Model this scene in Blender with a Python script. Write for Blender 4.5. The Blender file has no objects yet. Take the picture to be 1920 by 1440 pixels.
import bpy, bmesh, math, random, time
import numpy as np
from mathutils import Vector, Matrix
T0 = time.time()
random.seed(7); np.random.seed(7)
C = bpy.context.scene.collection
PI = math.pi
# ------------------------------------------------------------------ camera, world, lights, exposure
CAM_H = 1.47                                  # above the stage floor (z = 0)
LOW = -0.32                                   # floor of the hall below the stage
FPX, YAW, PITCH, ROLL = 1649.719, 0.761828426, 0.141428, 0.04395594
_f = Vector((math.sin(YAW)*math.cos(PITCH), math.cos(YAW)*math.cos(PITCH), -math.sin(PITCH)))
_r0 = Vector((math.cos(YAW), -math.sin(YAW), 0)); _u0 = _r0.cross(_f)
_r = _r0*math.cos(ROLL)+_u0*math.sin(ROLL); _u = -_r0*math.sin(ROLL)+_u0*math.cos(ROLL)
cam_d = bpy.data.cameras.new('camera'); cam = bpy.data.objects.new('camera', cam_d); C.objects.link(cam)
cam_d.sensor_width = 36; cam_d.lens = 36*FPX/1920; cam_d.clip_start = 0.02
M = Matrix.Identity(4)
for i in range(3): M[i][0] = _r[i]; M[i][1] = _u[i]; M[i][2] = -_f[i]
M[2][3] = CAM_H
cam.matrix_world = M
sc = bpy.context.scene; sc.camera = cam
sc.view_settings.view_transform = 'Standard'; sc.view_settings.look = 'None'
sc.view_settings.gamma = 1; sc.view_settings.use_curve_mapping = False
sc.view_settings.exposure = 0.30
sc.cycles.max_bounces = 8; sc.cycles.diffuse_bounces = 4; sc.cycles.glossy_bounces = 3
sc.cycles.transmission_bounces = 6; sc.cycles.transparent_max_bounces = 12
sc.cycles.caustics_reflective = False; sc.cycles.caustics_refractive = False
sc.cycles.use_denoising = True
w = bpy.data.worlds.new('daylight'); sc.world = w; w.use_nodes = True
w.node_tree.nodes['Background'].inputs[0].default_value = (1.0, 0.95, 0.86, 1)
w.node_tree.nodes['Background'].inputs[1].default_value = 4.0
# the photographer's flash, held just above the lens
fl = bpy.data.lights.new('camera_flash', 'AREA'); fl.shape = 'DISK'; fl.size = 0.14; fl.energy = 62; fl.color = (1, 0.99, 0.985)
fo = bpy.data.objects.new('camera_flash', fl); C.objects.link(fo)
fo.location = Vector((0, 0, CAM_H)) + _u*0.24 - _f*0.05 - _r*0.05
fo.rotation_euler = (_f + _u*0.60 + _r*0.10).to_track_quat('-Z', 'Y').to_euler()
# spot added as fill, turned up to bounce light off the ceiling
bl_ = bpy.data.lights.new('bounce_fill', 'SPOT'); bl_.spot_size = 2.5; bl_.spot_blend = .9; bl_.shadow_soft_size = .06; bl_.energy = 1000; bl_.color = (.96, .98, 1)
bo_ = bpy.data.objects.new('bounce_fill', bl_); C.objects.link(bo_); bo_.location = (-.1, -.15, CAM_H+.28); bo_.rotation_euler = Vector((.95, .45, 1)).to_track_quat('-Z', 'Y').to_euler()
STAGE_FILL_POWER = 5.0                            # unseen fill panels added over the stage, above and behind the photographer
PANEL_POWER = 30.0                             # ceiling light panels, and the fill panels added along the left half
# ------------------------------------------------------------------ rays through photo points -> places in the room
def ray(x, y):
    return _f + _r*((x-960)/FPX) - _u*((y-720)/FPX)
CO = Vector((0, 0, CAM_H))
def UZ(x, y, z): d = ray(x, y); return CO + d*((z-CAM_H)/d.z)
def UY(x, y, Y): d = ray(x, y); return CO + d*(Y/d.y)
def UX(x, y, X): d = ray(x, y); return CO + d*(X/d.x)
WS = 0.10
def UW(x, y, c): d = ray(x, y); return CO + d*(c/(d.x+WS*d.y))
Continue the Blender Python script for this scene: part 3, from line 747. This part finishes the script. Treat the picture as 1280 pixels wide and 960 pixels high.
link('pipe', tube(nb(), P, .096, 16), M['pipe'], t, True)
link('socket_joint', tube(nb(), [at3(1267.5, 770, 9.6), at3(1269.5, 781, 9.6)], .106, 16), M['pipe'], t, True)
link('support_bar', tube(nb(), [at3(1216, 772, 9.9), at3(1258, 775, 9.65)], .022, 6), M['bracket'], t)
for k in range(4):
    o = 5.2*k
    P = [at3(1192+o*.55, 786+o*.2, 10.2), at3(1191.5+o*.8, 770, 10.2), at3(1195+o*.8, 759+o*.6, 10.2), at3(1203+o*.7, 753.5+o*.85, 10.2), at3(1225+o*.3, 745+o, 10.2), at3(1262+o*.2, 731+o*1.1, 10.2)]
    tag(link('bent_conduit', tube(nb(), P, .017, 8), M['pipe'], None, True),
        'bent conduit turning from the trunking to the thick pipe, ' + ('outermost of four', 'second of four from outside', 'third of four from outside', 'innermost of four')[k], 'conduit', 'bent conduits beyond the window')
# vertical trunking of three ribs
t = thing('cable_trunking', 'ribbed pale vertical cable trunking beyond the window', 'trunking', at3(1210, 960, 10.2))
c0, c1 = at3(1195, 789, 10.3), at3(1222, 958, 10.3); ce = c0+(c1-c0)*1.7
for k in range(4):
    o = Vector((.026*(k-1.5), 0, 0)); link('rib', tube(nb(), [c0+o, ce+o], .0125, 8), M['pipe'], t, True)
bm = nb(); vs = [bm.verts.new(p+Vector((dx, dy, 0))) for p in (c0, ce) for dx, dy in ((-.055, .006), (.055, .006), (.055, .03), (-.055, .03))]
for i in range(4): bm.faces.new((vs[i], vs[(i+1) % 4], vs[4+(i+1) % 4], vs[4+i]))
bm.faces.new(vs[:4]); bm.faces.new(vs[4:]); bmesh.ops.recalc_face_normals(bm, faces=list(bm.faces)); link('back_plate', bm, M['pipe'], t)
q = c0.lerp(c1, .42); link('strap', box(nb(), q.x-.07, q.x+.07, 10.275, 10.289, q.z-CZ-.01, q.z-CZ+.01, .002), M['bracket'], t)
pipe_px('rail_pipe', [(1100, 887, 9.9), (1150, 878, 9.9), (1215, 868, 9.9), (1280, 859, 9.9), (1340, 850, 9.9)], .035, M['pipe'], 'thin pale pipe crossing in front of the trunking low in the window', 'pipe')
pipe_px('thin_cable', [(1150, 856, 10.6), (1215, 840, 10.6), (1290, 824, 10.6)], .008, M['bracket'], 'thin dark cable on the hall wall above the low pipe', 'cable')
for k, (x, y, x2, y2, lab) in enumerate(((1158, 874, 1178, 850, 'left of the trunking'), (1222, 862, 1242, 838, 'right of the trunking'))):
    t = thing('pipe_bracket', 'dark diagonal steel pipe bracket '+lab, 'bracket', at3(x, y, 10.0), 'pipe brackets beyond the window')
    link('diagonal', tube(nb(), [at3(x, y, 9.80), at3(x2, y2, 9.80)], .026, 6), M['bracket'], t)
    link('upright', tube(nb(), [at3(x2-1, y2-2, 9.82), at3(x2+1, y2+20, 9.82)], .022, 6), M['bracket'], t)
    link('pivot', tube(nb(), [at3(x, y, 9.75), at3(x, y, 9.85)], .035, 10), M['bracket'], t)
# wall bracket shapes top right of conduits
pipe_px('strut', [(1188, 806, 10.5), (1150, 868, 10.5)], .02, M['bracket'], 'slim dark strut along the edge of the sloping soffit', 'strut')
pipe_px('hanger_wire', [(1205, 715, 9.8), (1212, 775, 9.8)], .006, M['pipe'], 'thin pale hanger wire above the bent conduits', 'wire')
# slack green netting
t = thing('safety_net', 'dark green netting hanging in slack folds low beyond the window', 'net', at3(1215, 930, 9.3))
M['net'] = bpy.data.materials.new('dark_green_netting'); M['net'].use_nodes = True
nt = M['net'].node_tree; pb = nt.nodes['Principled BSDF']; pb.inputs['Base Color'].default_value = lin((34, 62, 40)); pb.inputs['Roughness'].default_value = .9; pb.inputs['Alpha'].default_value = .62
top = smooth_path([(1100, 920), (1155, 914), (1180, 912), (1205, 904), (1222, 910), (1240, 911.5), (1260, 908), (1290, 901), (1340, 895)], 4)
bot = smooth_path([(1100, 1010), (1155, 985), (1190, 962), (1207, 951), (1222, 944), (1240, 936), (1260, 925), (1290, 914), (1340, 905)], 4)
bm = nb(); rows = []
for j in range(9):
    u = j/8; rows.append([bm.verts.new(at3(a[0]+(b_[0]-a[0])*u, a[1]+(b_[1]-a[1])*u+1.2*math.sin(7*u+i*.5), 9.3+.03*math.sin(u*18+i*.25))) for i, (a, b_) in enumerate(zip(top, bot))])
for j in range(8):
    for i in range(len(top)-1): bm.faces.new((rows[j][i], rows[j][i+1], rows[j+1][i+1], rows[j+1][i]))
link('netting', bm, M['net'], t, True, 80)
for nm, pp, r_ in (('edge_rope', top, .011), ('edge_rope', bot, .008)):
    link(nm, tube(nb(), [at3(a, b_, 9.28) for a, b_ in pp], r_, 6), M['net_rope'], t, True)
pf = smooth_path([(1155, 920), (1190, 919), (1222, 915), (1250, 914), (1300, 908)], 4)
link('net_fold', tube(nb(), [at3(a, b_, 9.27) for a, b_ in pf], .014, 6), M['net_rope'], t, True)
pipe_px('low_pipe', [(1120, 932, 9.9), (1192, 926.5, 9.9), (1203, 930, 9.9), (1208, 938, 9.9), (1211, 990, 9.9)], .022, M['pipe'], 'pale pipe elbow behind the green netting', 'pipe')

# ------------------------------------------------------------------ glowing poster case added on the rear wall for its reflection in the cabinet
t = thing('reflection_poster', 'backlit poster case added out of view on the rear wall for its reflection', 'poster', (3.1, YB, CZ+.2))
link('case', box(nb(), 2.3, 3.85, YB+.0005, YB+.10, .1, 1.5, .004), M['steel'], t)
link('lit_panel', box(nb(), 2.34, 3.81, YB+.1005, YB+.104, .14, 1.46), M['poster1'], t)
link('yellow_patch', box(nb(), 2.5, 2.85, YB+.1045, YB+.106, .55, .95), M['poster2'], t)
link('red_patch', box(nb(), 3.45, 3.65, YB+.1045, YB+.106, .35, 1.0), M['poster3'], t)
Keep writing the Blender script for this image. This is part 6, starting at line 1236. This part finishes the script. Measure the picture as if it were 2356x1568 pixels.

════════════════

WHAT THE TASK REQUIRES – Scan the material above and determine how many lines include the word "pixels"; report only the number.

SOLUTION – 3